Wispirg predicted the stimulus money would generate 5,464 jobs. But Wispirg and its research partner, Urban Economic Development Association of Wisconsin Inc., Milwaukee, argue transit projects create more jobs than roadwork. Using economic multipliers created by the University of Massachusetts-Amherst Political Economy Research Institute, the study estimated the state could create 1,463 more jobs if the money was spent on transit projects instead of roads.

“Even just from an immediate job-creation point of view, (transit) touches on many different aspects of the economy in that it employs people in many different sectors,” said UEDA program coordinator Megan Carr.

The stimulus money spent on roads is doing what it was intended to do — create jobs, Thompson argued.

He said transit projects received $80 million from a different portion of the stimulus package, so the projects have not been neglected.

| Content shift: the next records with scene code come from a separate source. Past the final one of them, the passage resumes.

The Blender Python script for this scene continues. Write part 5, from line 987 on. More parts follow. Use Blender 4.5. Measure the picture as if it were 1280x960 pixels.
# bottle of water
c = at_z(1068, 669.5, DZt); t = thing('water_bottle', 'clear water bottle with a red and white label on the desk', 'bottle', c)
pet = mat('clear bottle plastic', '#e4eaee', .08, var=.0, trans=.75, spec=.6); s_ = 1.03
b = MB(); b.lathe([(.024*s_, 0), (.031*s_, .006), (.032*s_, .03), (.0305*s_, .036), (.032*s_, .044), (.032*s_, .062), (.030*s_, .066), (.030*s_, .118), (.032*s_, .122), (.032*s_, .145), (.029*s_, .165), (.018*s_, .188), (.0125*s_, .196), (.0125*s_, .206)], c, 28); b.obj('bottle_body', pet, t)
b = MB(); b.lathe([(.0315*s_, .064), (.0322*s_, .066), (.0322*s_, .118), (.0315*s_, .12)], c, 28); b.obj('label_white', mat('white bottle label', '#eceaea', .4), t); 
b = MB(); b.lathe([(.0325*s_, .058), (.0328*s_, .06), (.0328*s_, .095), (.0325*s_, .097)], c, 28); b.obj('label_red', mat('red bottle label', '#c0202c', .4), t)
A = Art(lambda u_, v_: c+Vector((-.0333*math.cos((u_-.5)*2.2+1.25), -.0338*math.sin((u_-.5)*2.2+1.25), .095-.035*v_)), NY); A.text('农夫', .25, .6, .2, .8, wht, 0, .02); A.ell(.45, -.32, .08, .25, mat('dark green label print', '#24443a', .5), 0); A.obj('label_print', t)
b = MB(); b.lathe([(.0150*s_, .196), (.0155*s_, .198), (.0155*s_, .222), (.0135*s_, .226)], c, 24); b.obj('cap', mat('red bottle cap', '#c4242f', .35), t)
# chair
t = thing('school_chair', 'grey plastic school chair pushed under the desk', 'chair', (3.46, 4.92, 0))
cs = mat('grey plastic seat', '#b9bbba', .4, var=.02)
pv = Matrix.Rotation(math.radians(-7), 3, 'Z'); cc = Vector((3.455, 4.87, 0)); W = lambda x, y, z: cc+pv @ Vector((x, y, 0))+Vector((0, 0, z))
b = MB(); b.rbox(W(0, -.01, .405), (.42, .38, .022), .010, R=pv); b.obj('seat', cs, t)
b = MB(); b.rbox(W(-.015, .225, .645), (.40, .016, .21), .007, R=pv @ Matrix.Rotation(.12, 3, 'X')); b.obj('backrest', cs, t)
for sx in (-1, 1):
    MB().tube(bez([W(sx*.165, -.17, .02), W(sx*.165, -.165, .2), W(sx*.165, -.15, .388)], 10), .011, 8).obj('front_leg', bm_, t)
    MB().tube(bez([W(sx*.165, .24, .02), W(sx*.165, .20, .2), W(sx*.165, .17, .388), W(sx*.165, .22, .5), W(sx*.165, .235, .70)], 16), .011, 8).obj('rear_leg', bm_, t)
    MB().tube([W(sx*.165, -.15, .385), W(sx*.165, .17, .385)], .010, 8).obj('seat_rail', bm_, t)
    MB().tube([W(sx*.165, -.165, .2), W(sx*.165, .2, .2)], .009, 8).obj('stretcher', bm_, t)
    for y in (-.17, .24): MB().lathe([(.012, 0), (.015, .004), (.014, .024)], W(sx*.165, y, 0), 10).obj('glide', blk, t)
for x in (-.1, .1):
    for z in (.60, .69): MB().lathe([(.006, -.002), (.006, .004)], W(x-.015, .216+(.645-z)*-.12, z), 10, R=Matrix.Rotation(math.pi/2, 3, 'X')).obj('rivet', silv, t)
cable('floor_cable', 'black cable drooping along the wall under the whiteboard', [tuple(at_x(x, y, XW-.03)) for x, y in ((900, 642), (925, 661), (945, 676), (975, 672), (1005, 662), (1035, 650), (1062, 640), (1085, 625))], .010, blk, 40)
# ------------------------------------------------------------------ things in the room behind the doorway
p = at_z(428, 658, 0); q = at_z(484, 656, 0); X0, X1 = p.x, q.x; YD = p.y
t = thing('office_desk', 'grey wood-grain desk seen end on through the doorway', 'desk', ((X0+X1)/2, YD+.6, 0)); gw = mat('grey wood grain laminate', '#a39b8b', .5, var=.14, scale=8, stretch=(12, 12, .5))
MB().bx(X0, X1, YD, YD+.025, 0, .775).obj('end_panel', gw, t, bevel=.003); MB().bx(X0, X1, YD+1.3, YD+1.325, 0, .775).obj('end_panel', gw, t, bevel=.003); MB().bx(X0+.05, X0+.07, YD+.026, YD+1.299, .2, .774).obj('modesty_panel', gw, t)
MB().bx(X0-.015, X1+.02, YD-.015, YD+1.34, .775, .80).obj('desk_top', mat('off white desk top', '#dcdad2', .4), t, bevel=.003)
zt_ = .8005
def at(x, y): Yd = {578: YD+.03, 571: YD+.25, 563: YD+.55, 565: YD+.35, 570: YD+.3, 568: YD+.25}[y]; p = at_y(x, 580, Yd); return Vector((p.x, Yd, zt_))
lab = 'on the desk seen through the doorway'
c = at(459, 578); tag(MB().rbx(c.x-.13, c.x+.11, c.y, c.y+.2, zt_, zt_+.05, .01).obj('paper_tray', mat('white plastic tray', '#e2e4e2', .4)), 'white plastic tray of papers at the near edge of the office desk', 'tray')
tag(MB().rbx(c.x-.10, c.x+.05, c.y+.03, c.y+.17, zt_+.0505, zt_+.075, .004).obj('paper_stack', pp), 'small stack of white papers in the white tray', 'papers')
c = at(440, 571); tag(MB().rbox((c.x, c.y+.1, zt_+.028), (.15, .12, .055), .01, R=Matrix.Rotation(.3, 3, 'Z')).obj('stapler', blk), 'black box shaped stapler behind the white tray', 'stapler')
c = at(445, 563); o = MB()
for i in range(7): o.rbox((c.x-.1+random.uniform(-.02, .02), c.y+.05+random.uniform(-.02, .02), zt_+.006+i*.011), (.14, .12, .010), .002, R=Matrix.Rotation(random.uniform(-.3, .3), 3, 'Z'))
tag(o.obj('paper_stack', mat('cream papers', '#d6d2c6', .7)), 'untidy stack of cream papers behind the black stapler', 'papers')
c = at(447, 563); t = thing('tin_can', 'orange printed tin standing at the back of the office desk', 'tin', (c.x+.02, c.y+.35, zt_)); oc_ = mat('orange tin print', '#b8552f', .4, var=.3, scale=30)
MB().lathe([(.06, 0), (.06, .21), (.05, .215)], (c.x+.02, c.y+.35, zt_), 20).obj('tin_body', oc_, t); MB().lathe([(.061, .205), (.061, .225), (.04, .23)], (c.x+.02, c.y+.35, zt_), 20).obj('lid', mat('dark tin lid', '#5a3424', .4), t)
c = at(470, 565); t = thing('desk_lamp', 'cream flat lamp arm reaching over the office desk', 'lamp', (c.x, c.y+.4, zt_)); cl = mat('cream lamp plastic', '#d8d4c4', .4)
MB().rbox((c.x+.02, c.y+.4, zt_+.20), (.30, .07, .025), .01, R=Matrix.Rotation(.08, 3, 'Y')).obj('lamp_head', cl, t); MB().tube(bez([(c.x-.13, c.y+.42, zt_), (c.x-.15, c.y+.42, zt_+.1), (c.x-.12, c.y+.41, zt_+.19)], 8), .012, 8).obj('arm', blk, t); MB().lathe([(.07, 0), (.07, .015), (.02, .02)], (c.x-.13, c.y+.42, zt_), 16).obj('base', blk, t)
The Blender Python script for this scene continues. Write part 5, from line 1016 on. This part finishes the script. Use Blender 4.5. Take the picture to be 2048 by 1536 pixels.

“I think we have significant needs in both transit and in our roadways,” Thompson said. “To try to pit one against the other, I’m not sure. I think the stimulus money helped, but I think there’s significant needs in both areas.”

The $80 million Wisconsin received for transit is not enough to satisfy Speight, who said the state should develop a transportation system where “driving is an option, not a necessity.” Other states dedicated some of their Surface Transportation Program money to transit. Oregon gave the most to transit — $21.3 million, or 9 percent, of its Surface Transportation Program money.

Speight said there is a need for new buses and other forms of transit, such as rail, to give residents other ways to get around.

“We should start building it now,” he said. “What better time when we have this one-time opportunity?”